If the world had more Sams and Vincents rather than fathers of abandon, imagine where we could be. In fact it’s probably the Sams and Vincents that keep it all together for us, the real fathers who know how terrible life can be for both men and women, and for all people, and who step in where nobody else will. It breaks my heart.
Reading these letters, you start to overly agree with Vincent - the world is actually very dumb, everyone sucks, Vincent is right about everything! But nobody can be that perfect, right? Citing suspicion of perfection, you can find the devil’s advocate on your shoulder wondering over these letters: What if he’s lying?
What if Vincent is casting himself as some sort of saint, where he’s really not?

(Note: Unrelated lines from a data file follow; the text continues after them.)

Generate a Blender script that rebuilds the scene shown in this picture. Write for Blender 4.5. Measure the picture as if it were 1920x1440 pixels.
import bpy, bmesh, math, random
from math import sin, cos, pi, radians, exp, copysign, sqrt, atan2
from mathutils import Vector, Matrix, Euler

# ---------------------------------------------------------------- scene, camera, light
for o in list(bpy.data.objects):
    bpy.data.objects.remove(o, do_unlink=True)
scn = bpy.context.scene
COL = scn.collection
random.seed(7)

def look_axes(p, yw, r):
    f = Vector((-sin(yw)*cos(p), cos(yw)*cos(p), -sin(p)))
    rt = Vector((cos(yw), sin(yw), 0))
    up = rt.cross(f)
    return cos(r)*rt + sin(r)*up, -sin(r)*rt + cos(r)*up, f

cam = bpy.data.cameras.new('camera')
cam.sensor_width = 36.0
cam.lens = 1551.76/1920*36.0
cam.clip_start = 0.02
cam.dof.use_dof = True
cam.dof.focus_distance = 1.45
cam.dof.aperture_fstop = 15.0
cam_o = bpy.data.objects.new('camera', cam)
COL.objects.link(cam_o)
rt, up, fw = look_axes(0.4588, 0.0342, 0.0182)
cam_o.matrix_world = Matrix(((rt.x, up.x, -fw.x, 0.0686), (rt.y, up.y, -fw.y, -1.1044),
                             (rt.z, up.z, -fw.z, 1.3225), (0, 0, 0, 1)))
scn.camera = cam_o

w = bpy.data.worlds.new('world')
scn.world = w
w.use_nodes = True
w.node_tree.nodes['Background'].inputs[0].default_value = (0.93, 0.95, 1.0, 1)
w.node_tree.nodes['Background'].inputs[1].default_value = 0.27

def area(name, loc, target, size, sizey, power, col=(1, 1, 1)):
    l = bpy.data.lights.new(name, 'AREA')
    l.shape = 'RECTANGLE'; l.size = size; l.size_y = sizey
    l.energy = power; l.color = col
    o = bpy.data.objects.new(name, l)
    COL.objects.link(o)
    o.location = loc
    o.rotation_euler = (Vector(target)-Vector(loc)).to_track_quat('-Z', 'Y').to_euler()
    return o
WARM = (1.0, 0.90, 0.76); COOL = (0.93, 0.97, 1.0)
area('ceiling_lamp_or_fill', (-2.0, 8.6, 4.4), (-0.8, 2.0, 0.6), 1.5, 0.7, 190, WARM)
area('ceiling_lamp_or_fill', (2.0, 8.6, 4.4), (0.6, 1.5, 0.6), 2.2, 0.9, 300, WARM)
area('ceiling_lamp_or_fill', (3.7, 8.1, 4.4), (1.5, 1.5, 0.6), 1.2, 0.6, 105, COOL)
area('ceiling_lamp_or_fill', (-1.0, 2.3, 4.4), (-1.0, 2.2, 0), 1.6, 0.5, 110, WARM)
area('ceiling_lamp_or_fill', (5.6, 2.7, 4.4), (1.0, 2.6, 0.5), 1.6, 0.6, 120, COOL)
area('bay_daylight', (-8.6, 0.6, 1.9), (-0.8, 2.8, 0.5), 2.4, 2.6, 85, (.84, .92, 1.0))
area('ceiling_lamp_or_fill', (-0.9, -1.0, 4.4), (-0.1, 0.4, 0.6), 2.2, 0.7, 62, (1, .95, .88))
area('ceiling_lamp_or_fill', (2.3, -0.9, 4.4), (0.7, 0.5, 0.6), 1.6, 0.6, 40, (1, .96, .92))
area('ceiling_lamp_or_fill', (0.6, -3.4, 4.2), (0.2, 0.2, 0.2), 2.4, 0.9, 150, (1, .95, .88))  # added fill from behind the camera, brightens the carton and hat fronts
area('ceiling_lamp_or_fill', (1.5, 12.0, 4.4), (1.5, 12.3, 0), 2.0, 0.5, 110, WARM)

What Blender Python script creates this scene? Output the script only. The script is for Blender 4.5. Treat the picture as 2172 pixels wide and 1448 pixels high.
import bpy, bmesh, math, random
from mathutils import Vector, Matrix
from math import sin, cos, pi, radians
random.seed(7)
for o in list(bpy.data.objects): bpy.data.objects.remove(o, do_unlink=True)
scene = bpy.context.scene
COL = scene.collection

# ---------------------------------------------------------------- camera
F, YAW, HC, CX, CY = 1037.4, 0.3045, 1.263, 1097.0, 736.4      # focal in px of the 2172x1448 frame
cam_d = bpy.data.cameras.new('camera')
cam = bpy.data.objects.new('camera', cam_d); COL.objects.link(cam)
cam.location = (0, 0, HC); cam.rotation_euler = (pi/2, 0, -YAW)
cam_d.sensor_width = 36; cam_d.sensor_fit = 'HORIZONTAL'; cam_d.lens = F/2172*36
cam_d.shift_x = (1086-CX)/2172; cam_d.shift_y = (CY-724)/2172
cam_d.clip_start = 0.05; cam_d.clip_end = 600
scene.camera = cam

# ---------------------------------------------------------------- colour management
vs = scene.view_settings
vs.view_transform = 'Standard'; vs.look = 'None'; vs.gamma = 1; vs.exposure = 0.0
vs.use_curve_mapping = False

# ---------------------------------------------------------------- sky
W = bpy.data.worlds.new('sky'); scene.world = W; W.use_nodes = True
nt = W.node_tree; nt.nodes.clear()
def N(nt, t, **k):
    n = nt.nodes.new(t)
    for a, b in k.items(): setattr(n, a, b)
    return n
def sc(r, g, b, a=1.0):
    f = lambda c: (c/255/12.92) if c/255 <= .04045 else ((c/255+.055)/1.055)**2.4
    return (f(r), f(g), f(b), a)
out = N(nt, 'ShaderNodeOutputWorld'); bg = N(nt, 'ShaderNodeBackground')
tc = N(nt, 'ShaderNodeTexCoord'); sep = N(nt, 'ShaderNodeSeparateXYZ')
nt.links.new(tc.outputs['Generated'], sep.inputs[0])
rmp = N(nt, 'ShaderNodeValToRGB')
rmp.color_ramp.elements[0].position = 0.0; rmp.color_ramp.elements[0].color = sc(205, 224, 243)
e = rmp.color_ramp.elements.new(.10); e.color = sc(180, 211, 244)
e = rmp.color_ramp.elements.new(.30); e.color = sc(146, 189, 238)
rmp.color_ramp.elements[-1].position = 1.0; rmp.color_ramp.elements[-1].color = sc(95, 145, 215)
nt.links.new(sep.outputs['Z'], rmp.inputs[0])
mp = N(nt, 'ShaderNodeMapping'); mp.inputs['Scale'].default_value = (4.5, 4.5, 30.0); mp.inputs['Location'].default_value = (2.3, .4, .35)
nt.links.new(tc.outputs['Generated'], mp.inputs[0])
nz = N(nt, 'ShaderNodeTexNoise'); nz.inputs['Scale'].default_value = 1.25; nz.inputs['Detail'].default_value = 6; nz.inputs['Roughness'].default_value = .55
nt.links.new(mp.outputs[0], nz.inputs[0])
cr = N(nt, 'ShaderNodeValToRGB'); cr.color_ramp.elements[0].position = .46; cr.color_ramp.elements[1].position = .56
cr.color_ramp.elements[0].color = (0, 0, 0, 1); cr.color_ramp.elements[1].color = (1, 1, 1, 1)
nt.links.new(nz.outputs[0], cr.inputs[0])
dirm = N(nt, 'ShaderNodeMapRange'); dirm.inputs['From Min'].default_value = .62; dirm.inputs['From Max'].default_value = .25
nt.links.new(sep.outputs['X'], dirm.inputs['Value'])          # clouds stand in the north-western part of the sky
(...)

But then - why would he lie? At best he could embellish, but he’s not interested in looking cool or being a savior. He’s not a land owner or a merchant, he self-identifies as a nobody. The letters are going only to Vincent’s little brother Theo, who isn’t impressed with Vincent at all. If Vincent wanted to preserve and glamorize himself in the eyes of his overbearing family, he would have never written about Sien at all. Instead, he nails himself to the cross.
In my whole life as an artist, I don’t think I’ve ever seen anyone represented more unfairly in popular culture or more misunderstood by non-artists. Van Gogh’s ear and suicide stand out as some of the most contested facts of art history. Was the ear a chapter of deranged self-harm, or was it Gauguin who chopped off the ear? Was Vincent’s death a suicide or was it a misaligned murder?
I’m not sure if these murder-mystery questions matter as much as we think they do. No matter what hurt van Gogh, we didn’t want it to happen. We didn’t want Vincent to get his ear cut off or for him to cut it off himself. We didn’t want him to kill himself or be murdered. We wanted Vincent to be around for a bit longer.
At one point, Vincent is beaming about how his doctor mistook him for an iron worker, and in other letters he carefully plots out how many years he had left. (Some artists live to 60 or 70!) Yes, carrying an easel all across the landscape will make you pretty buff.
Stress was plowing down on him from all directions - family, finance, occupation. He spent so much time defending his thoughts and choices. Sitting in my bed and staring at the letters, my poodle snoring and a TV show playing in the other room, I thought to myself: “What was the point of all of this fighting with his father ... what was the point of these thousands of words scrawled out across hundreds of pages. What if all of this time could have been spent on painting?”
Ultimately Vincent’s defense of himself and his ideas in his letters did matter for his painting - anyone else would have given up, not just on art, but on everything. His world was just crowded to the brink with antagonism. Vincent’s art didn’t happen because of his painful life, he made art despite it, and it’s simply amazing that it happened at all.
So, with all of his tenacity, why did van Gogh’s life end at such a young age?
I didn’t know what to make of the ending of this novel-of-letters. If we believe Van Gogh shot himself and was not assaulted, it’s as if Theo’s moment of weakness along with Vincent’s worsening epilepsy is enough to send Vincent over the edge. The moment that Theo shows weakness is the moment that Vincent gives in.
But I barely buy the suicide belief because Van Gogh was so interested in staying alive throughout all of his letters. The letters don’t even strike me as unhinged in a slight way, they’re simply very expressive. It wasn’t insane that Vincent could respond to Theo with novel-length itemized lists of arguments, it was just exhaustively comprehensive. Vincent spent his entire life defending his choices, accepting his choices, and believing in his work. Near the end, he even moved to a new asylum in the hope of getting better treatment.